Киномысль русского зарубежья (1918–1931) - страница 37



Печатается по: Рупор (Харбин). 1924. 14 дек. Подп.: Полишинель.

Соломон Поляков КИНЕМАТОГРАФ ДЛЯ СЛУХА

Когда на экранах замелькали первые кинематографические ленты, мы, как дети, радовались движению оживших силуэтов. Мы были так нетребовательны! Купец ли встал, шел ли разносчик, охтенка ли спешила с кувшином – каждый житейский пустяк глубоко занимал нас на экране и казался значительным. Это было значительно, в самом деле, и чудесно, как первое в воздухе движение крыльев аэроплана. Но прошли десятки лет. Чудо стало обыденностью. Теперь только очень любопытный человек поднимет голову, чтобы посмотреть на жужжащий в небе аэроплан. Летает – невидаль! Самый факт полета уже не интересует нас; интересует только функция полета, его смысл. Человек полетел из Парижа в Токио и Пекин. Осуществил эту задачу. Вот это интересно. То же с кинематографом. Что бескровный силуэт оживает и двигается, прыгает, танцует, целуется, ворует – этим теперь удивишь разве только старого пастуха из Верхней Савойи, никогда не спускавшегося в долину. Спору нет, что в ритмах движения экрана есть своя музыка, приятная и увлекательная сама по себе. Но увлекательная в меру. Долго питать чувство, воображение и мысль бесцельным движением, какие бы элементы музыки оно в себе ни заключало, невозможно. Поезд летит гениально один раз, другой, третий. Надо же когда-нибудь узнать, зачем и куда он летит и почему это важно. Кинематографический ритм требует функции, смысла, освящения. И требование это становится повелительнее и неотразимее по мере роста воистину великих технических завоеваний кинематографа.

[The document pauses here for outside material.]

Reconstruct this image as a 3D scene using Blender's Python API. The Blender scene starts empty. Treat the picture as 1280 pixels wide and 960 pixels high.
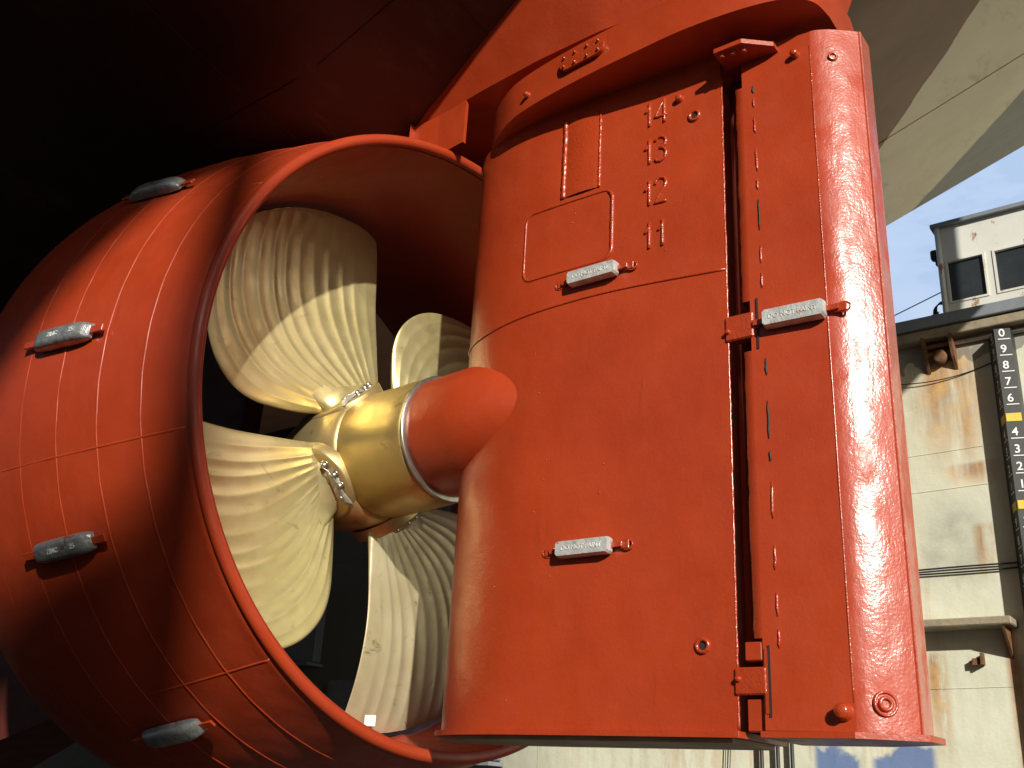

Всякий чуткий и добросовестный деятель кинематографии, всякий талантливый режиссер сознает чудовищное несоответствие между чудесными возможностями кино и жалкой нищетой его свершений. Оставим в стороне большинство экранных изделий с их пошлым сюжетом, выдуманностью положений, лживым развитием действия – эти жалкие пародии на человека, на его чувства и поступки, на жизнь и самый мир. Обратимся к сравнительно лучшим, к добросовестным произведениям кино, к тем, которые не оскорбляют ни логики, ни чувства зрителя, смотрятся с интересом и нередко производят впечатление. Стоит только зрителю покинуть зал и выйти на свежие просторы вечерних бульваров, как самое, казалось бы, сильное впечатление мгновенно стирается, точно «с аспидной доски ненужные слова»57. Призраки, не выносящие света бульварных фонарей! А на это потрачено много темперамента, вкуса, знаний, таланта. Некий сизифов труд.

Если произведение, которое мы смотрели, является переделкой какого-нибудь известного литературного произведения, фильм никогда не достигает силы оригинала. Если вы читали или видели на сцене заэкраненное произведение, то экранные образы только будили в вас воспоминание о ранее пережитых ощущениях и уступали место старым образам, как тень уступает место живой плоти. Так, самая совершенная фонографическая пластинка, хотя бы самим Шаляпиным напетая, только воскрешает в вас уже ранее пережитое музыкальное впечатление. Что касается оригинальных постановок, то, увы, они почти ничем не отличаются от переделок, являясь в большинстве случаев переделками бессознательными, то есть: или с бору да с сосенки нахваченными литературно-театральными обрывками, или же разработкой собственных мыслей и образов, но возникших и созревших в ином, не кинематографическом плане, в плане словесном, литературно-театральном. Это – та же переделка. И если она не принадлежит сильному таланту, воздействие ее на зрителя слабо, скоропреходяще и призрачно.